With vertiginous views over London, leafy streets with great period homes, ancient green spaces, elegant Edwardian shopping parades and good schools, Muswell Hill wants for nothing. 

About Muswell Hill 

It is hard to pick one stand-alone landmark here – there’s the hill itself, of course, with its quirky bus-park roundabout at the top, the spire of St James Church, the Art Deco cinema, the beautiful rhythm of the Edwardian facades and the brand new fun place to be, St James Square. 

Every local school child learns that Muswell Hill was created in the last Ice Age when the glaciers retreated dumping all the debris they had collected on their journey in one massive pile. The technical term is something like ‘Pleistocene Terminal Moraine’, but you get the idea. It means there’s a great view from here, the air feels fresher, the woods are greener and people are generally content. 

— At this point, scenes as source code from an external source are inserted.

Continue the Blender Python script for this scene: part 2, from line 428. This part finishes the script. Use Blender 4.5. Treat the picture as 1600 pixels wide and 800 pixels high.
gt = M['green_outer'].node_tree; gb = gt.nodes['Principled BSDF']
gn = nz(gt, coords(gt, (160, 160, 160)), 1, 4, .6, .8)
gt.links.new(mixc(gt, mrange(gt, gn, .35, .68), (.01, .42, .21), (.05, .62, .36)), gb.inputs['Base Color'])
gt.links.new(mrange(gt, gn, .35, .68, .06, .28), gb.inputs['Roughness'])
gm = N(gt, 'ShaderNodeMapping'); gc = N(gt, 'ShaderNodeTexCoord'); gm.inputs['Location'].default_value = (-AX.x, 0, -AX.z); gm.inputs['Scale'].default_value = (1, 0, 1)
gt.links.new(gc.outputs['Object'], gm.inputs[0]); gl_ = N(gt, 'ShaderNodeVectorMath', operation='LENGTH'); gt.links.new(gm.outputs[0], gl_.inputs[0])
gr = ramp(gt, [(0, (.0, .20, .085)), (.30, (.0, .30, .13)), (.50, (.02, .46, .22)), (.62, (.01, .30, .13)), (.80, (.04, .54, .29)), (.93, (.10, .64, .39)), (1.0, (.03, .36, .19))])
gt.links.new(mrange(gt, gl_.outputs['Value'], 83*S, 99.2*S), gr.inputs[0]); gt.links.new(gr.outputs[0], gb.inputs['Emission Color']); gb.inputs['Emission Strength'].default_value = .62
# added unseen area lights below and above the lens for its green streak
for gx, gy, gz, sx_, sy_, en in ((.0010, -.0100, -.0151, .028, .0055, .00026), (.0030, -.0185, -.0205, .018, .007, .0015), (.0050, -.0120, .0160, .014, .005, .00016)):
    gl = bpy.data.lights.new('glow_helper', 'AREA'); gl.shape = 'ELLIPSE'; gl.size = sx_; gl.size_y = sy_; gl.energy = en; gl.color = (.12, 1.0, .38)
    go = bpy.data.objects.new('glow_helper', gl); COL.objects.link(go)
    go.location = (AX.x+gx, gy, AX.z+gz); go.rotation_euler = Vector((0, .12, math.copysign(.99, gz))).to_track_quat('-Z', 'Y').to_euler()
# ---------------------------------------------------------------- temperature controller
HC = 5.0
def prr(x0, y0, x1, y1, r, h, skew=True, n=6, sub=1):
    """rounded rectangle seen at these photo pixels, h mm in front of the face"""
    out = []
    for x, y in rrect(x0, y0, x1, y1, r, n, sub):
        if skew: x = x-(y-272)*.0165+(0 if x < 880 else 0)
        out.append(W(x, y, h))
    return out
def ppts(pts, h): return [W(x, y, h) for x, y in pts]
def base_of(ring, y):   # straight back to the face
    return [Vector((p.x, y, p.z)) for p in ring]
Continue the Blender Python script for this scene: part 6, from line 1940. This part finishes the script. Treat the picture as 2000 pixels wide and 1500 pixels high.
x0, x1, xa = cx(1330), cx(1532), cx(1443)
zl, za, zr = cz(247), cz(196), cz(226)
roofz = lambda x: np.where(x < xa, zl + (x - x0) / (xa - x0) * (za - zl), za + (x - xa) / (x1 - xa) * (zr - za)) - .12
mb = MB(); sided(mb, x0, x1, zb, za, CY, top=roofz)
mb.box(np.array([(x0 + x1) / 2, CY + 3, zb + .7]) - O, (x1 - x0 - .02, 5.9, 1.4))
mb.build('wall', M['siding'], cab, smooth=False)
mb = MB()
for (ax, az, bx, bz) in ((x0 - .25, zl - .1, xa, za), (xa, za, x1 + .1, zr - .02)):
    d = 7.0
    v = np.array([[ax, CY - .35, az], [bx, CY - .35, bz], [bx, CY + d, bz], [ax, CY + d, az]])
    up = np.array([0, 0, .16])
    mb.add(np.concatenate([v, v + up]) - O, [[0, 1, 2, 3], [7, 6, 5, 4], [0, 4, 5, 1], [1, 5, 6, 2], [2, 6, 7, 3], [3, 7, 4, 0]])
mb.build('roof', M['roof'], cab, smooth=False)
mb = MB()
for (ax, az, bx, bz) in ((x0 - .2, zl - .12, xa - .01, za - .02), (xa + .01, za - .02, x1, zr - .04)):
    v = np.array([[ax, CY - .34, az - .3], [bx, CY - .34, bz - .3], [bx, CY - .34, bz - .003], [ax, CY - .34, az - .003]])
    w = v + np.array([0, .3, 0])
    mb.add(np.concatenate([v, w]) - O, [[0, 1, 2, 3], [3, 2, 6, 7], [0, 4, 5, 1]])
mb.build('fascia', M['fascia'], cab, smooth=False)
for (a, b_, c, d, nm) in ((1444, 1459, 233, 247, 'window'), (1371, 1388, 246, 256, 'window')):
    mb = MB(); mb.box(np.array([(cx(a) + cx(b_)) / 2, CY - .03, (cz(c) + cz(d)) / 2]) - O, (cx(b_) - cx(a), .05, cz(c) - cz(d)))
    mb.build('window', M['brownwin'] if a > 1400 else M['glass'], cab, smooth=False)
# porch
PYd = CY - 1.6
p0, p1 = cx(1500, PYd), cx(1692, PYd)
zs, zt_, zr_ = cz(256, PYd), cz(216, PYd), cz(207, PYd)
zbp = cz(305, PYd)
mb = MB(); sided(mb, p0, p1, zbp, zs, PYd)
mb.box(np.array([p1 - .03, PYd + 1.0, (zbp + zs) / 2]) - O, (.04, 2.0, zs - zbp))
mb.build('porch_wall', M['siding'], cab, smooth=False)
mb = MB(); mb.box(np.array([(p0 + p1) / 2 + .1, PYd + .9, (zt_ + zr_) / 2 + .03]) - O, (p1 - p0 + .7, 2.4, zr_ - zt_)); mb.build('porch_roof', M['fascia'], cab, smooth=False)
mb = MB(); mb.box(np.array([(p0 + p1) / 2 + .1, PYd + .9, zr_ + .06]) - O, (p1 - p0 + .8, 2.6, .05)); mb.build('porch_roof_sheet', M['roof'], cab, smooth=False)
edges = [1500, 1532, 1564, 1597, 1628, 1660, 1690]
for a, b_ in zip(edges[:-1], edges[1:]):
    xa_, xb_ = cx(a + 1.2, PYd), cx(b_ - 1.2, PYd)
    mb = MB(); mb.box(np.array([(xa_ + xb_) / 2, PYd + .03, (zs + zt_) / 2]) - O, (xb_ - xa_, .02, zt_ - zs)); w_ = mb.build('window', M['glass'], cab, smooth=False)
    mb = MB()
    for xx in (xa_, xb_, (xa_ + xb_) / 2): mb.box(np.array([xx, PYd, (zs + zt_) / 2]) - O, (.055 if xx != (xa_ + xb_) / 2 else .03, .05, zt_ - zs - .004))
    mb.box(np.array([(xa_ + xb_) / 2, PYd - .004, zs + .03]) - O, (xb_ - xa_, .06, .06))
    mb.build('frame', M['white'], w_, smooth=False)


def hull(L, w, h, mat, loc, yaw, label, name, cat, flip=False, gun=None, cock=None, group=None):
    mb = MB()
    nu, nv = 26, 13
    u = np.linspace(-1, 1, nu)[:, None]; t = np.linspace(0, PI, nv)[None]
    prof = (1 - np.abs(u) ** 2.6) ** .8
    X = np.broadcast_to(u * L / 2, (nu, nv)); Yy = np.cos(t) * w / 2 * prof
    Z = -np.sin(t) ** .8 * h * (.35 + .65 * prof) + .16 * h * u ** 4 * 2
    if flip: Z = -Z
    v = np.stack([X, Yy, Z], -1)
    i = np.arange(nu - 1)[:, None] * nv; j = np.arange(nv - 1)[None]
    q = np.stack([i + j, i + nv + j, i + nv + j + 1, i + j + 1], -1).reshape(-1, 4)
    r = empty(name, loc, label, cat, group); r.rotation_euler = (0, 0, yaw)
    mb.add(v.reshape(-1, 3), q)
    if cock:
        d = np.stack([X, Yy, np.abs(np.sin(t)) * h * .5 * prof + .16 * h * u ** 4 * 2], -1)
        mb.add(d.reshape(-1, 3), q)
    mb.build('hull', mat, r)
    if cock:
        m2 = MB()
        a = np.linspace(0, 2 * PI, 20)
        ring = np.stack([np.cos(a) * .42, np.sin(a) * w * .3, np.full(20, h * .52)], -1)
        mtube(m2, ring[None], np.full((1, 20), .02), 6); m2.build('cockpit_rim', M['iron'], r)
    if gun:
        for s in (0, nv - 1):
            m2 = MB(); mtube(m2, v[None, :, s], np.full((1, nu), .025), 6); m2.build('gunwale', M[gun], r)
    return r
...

Ray Davies of The Kinks was brought up here and in 1971 gave the community its very own pop album – Muswell Hillbillies: that’s why you will often see Kinks tribute bands playing locally. The new social space St James Square is also alive with music, as the Mayor said in his inaugural speech: ‘It is the Jewel in the Muswell Hill Crown, dedicated to the purposes which we see here today: buying and selling, billing and cooing, brass band music, festivals and fun.

The grander Edwardian styles can be experienced in Wellfield & Elms Avenues, just a few yards from the Broadway. Above is a fine example in Elms Avenue, and some typically decorative art enhancing a gable can be found in nearby Cranbourne Road (below). 

The view from the junction of Leinster, Linden and Ellington roads epitomises the airy mix of styles including; neo-Tudor style Connaught Gardens and modern Shepherds Hill beyond.